Maar Gods verkiezing - Gods voorbestemming - is het woord voor gelovigen.
Het is onverstandig, ja helemaal verkeerd, als het woord voor gelovigen
tot ongelovigen gesproken wordt. Houd in gedachten dat de Here tegen de discipelen
sprak toen Hij zei: ‘Niet gij hebt Mij, maar Ik heb u
uitgekozen’ (Joh. 15:16). Deze woorden moeten dus niet tot ongelovigen
gesproken worden.
Een
theologiestudent ging eens naar een dienstknecht van God en vroeg: ‘Ik
lees in de Bijbel dat het behoud van de mens is voorbestemd door God.

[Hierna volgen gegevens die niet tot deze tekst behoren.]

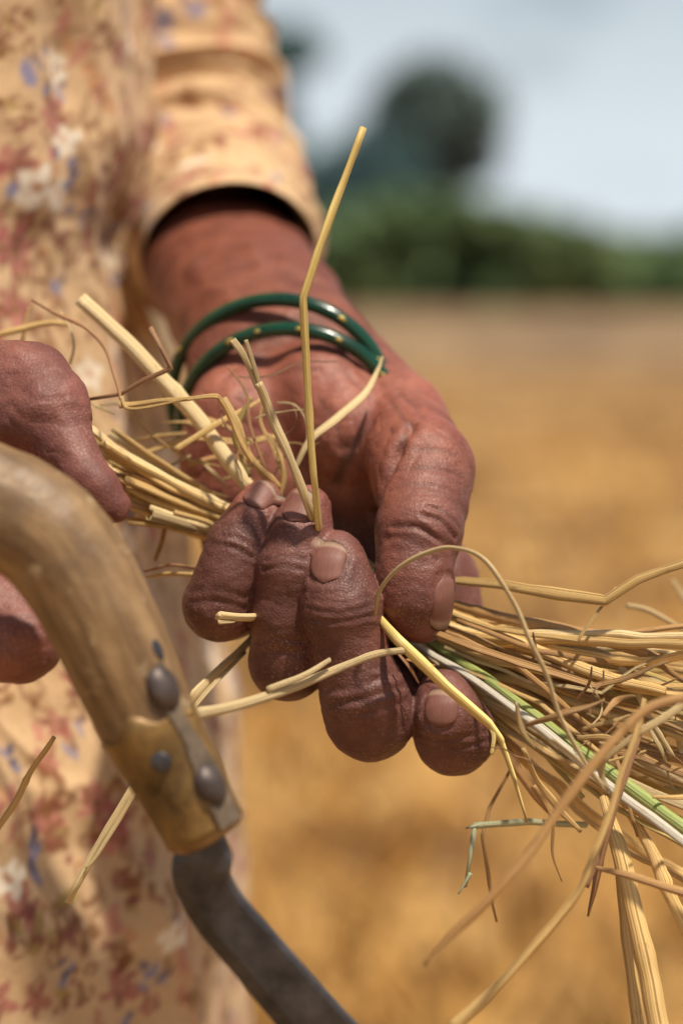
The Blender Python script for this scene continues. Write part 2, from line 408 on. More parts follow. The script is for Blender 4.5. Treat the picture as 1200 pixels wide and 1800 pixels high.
# ------------------------------------------------------------------ implicit surfaces for the body
class Grid:
    def __init__(s, lo, hi, h):
        s.o = np.array(lo, float); s.h = h; s.n = np.ceil((np.array(hi) - s.o) / h).astype(int) + 1
        s.F = np.full(s.n, 50.0, np.float32)
    def box(s, lo, hi):
        a = np.clip(np.floor((lo - s.o) / s.h).astype(int), 0, s.n - 1); b = np.clip(np.ceil((hi - s.o) / s.h).astype(int) + 1, 1, s.n)
        return a, b
    def coords(s, a, b):
        return [(s.o[i] + s.h * np.arange(a[i], b[i])).astype(np.float32) for i in range(3)]
    def chain(s, nodes, kin, kout, flat=None):
        """nodes: (point, radius). Smooth union of round cones, then blended into the field with kout."""
        pts = np.array([p for p, r in nodes]); rs = np.array([r for p, r in nodes]); pad = rs.max() + kin + kout + 3 * s.h
        A, B = s.box(pts.min(0) - pad, pts.max(0) + pad)
        if (B <= A).any(): return
        G = np.full(B - A, 50.0, np.float32)
        for i in range(max(1, len(pts) - 1)):
            j = min(i + 1, len(pts) - 1)
            p, q, r0, r1 = pts[i], pts[j], rs[i], rs[j]
            pd = max(r0, r1) + kin + kout + 3 * s.h
            a, b = s.box(np.minimum(p, q) - pd, np.maximum(p, q) + pd)
            if (b <= a).any(): continue
            X, Y, Z = s.coords(a, b)
            dx = (X - p[0])[:, None, None]; dy = (Y - p[1])[None, :, None]; dz = (Z - p[2])[None, None, :]
            v = q - p; L = float(v @ v) + 1e-9
            t = np.clip((dx * v[0] + dy * v[1] + dz * v[2]) / L, 0, 1)
            ex, ey, ez = dx - t * v[0], dy - t * v[1], dz - t * v[2]
            d2 = ex * ex + ey * ey + ez * ez
            if flat is not None:
                ax, f = flat; c = ex * ax[0] + ey * ax[1] + ez * ax[2]
                d2 = d2 + c * c * (1 / f ** 2 - 1)
            d = np.sqrt(d2) - (r0 + (r1 - r0) * t)
            sl = tuple(slice(a[k] - A[k], b[k] - A[k]) for k in range(3))
            G[sl] = smin(G[sl], d.astype(np.float32), kin)
        sl = tuple(slice(A[k], B[k]) for k in range(3))
        s.F[sl] = smin(s.F[sl], G, kout)
    def at(s, p):
        p = np.atleast_2d(p); q = (p - s.o) / s.h; q = np.clip(q, 0, s.n - 1.001); i = q.astype(int); f = q - i; r = 0
        for dx in (0, 1):
            for dy in (0, 1):
                for dz in (0, 1):
                    w = (f[:, 0] if dx else 1 - f[:, 0]) * (f[:, 1] if dy else 1 - f[:, 1]) * (f[:, 2] if dz else 1 - f[:, 2])
                    r = r + w * s.F[i[:, 0] + dx, i[:, 1] + dy, i[:, 2] + dz]
        return r
    def grad(s, p):
        p = np.atleast_2d(p); g = np.zeros_like(p)
        for k in range(3):
            e = np.zeros(3); e[k] = s.h; g[:, k] = s.at(p + e) - s.at(p - e)
        return g / (np.linalg.norm(g, axis=1)[:, None] + 1e-9)
    def surf(s, px, py, d0=-40, d1=130):
        ds = np.arange(d0, d1, 0.25); q = PP([(px, py, d) for d in ds]); v = s.at(q); i = np.argmax(v < 0)
        if v[i] >= 0: return None
        return q[i]
    def mesh(s):
        F = s.F; I = F < 0
        c = np.zeros(np.array(F.shape) - 1, np.int8)
        cr = [(x, y, z) for x in (0, 1) for y in (0, 1) for z in (0, 1)]
        sl = lambda x, y, z: (slice(x, F.shape[0] - 1 + x), slice(y, F.shape[1] - 1 + y), slice(z, F.shape[2] - 1 + z))
        for k in cr: c += I[sl(*k)]
        act = (c > 0) & (c < 8); idx = np.argwhere(act); ids = np.full(act.shape, -1, np.int32); ids[act] = np.arange(len(idx))
        val = np.stack([F[idx[:, 0] + x, idx[:, 1] + y, idx[:, 2] + z] for x, y, z in cr], 1).astype(float)
        acc = np.zeros((len(idx), 3)); cnt = np.zeros(len(idx))
        for a in range(8):
            for b in range(a + 1, 8):
                if sum(abs(cr[a][k] - cr[b][k]) for k in range(3)) != 1: continue
                m = (val[:, a] < 0) != (val[:, b] < 0)
                t = val[m, a] / (val[m, a] - val[m, b])
                acc[m] += np.array(cr[a]) + t[:, None] * (np.array(cr[b]) - np.array(cr[a])); cnt[m] += 1
        V = s.o + s.h * (idx + acc / cnt[:, None]); Q = []
        for ax in range(3):
            u, w = (ax + 1) % 3, (ax + 2) % 3
            s0 = [slice(None)] * 3; s1 = [slice(None)] * 3; s0[ax] = slice(0, -1); s1[ax] = slice(1, None)
            d = I[tuple(s0)] != I[tuple(s1)]; e = np.argwhere(d)
            ok = (e[:, u] >= 1) & (e[:, w] >= 1) & (e[:, u] < F.shape[u] - 1) & (e[:, w] < F.shape[w] - 1); e = e[ok]
            ins = I[e[:, 0], e[:, 1], e[:, 2]]
            def cell(du, dw):
                q = e.copy(); q[:, u] += du; q[:, w] += dw; return ids[q[:, 0], q[:, 1], q[:, 2]]
            q = np.stack([cell(-1, -1), cell(0, -1), cell(0, 0), cell(-1, 0)], 1)
            q[~ins] = q[~ins][:, ::-1]; Q.append(q)
        return V, np.vstack(Q)

def smin(a, b, k):
    if k <= 0: return np.minimum(a, b)
    h = np.maximum(k - np.abs(a - b), 0) / k
    return np.minimum(a, b) - h * h * k * 0.25

def C(*nodes): return [(P(a, b, c), r) for a, b, c, r in nodes]

def near_poly(V, pts):
    """distance of each vertex to a polyline"""
    best = np.full(len(V), 1e9)
    for a, b in zip(pts[:-1], pts[1:]):
        v = b - a; t = np.clip(((V - a) @ v) / (v @ v + 1e-9), 0, 1)
        best = np.minimum(best, np.linalg.norm(V - a - t[:, None] * v, axis=1))
    return best

FINGERS = {
    'pinky':  C((461, 880, 15, 5.3), (445, 915, 13, 6.6), (420, 960, 12, 7.8), (402, 1012, 11, 7.8), (386, 1062, 13, 8.9), (405, 1060, 34, 8.8), (425, 985, 58, 10)),
    'ring':   C((540, 895, 10, 6.3), (528, 940, 8, 7.5), (512, 1000, 7, 8.6), (500, 1080, 8, 8.0), (506, 1162, 13, 9.5), (525, 1150, 36, 9.8), (520, 1040, 60, 11)),
    'middle': C((592, 983, 6, 7.2), (590, 1012, 3, 8.3), (598, 1066, 1, 9.8), (613, 1140, 3, 9.0), (637, 1218, 4, 10.3), (650, 1256, 8, 11.0), (660, 1235, 30, 11), (640, 1080, 60, 12)),
    'index':  C((778, 1224, 8, 6.8), (784, 1254, 6, 8.3), (798, 1290, 11, 9.8), (812, 1275, 36, 10), (790, 1140, 50, 10.5), (768, 1022, 52, 11.5)),
    'thumb':  C((739, 1077, 6, 7.6), (731, 1045, 5, 8.9), (727, 1005, 6, 9.2), (736, 935, 10, 10.5), (742, 880, 19, 11.4), (742, 828, 27, 13.3), (700, 742, 58, 13), (612, 655, 92, 14)),
}

def left_hand():
    lo = P(200, 1400, -30); hi = P(900, 300, 60)
    g = Grid((-85, 570, H - 132), (45, 870, H + 45), 0.6)
    fl = None
    # forearm: two bones' worth of cones
    g.chain(C((552, 622, 92, 16.5), (500, 545, 134, 17.5), (447, 478, 180, 18.5), (400, 390, 300, 21)), 4, 6)
    g.chain(C((440, 625, 86, 16.5), (398, 545, 132, 17.5), (357, 478, 180, 18.5), (320, 390, 300, 21)), 4, 10)
    g.chain(C((500, 624, 86, 18), (402, 478, 180, 20)), 4, 8)
    # palm rays
    g.chain(C((430, 650, 82, 14.5), (400, 800, 66, 12.5), (425, 985, 60, 10)), 4, 8)
    g.chain(C((470, 650, 82, 15), (470, 830, 64, 12.5), (520, 1040, 62, 11)), 4, 8)
    g.chain(C((530, 650, 82, 15), (560, 850, 64, 12.5), (640, 1080, 62, 12)), 4, 8)
    g.chain(C((585, 650, 86, 14.5), (660, 860, 62, 12.5), (768, 1022, 56, 11)), 4, 8)
    # heel of the hand and ball of the thumb
    g.chain(C((420, 730, 62, 13), (410, 850, 60, 11)), 3, 7)
    g.chain(C((560, 690, 62, 14), (628, 770, 54, 14.5), (640, 830, 56, 11)), 3, 6)
    g.chain(FINGERS['thumb'], 3, 1.0)
    for f in ('pinky', 'ring', 'middle', 'index'):
        g.chain(FINGERS[f], 3, 0.5)
    return g

G1 = left_hand()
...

Maar als ik aan het prediken ben, en ik kijk naar iemands gezicht, dan
concludeer ik dat God hem niet heeft voorbestemd om behouden te
worden. Wat gebeurt er dan als ik er bij hem op aandring zich te laten
behouden?’ De dienstknecht van God gaf een wijs antwoord: ‘Verkondig
jij het evangelie maar gewoon. En als je iemand ertoe kunt bewegen zich
te laten behouden, dan moet hij inderdaad door God voorbestemd zijn.’
Wij moeten
ons realiseren dat de reden waarom God gelovigen vertelt dat zij gered
zijn is omdat Hij dankbaarheid in hun hart wil opwekken. Dat zou door
een gelovige op de volgende manier kunnen worden weergegeven: ‘Velen
zijn nog niet gered; maar ik ben gered. Ik kan alleen maar concluderen
dat God mij uit tienduizenden anderen heeft uitgekozen. Halleluja! Ik
ben gered, niet omdat ik iets goeds gedaan heb maar omdat God het zo
wilde. Ik kan Hem alleen maar danken en prijzen!’
We kunnen
dus zeggen dat de woorden in Openbaring 22:17 tot ongelovigen gesproken
worden. Op deze wijze zal de waarheid in balans blijven.